For
all the conceptual, video, film and performance-based art that nowadays
spills regularly out of university art schools, including the University
of Texas, it might be easy to overlook some of the very strong figurative
work that's percolated in the ivory tower too.
Ditto
with the self-involved navel-gazing that pervades the subject matter
of young art school art -- not everybody's doing it.
Certainly
not Zoe Charlton, Holly Fischer and Edward Monovich, who now share
an exhibit at D. Berman Gallery.
The
trio are all -- or in the case of Fischer will soon be -- products
of UT's graduate art program. And all demonstrate finesse with figuration
and smarts with handling politically charged material.
Charlton
has been impressing for years now with delicately rendered mixed-media
drawings that pack a punch in the way they tackle racial and gender
issues. Currently on the faculty of American University in Washington,
D.C., she shows -- lucky for us -- regularly in Austin. While Charlton
is still using the same combination of ink, pen and various paints
to portray with expressive strokes her singular stereotypical images
of black women and white men, much of her new work is large -- 5 feet
by 4 feet in some cases. That leaves the viewer no choice -- you must
confront Charlton's scenes, like the nude black woman in "Untitled
(Cape)" who has a cord leading her navel to a tiny sailing ship
that flies in the air like a kite. The woman is still harnessed by
history, in this case, by the specter of a slave ship.
Fischer
wrestles with the gender thing. But she does so in a covert manner,
seducing with the absolute beauty of her life-sized white ceramic
sculpture.

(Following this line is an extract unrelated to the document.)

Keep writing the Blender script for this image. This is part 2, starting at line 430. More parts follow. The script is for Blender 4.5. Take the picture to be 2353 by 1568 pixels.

Reclining in classic poses, Fischer's sculptures are voluptuous
female torsos. Only they are headless, armless, their lovely shapes
ending in flourishing folds and fluid lines. They can't be taken in
from just one angle -- they tease you around as you try to understand
where they start. They're uncommonly beautiful, to be sure. But they're
jarring in the way they have abstracted the female.
About
a year ago, Monovich, who now lives in the New York City area, stood
out in a group show at Arthouse with his pop-culture-inspired drawing
that questioned recent U.S. military interventions. Why? He's one
of the few young artists who can handle political material without
being didactic or simplistic.
Mixing
comic book-like figures, pop culture icons (Disney's Pinocchio, for
example) and precisely rendered images of toys or animals or tanks,
his mixed-media drawings -- he uses everything from correction fluid
to rubber stamps to dry transfer letters and tape -- all look like
busy collages of clip art. He fills every available space, often using
as a background the pixelated pattern of the brown or green camouflage
used by the U.S. military. The soldier with a monkey's head in "Flex
your Mosul" sports a tattoo that reads Haz Mat (the abbreviation
for "hazardous materials"). In "Friendly Fire,"
Pinocchio's nose, wrapped in yellow ribbon that reads "Friendly
Fire," grows longer as he receives a blood transfusion, the blood
bag hanging on a machine gun.
Monovich
certainly doesn't mince his opinions. And though his drawings are
fantastically complex, his message rings loud and clear.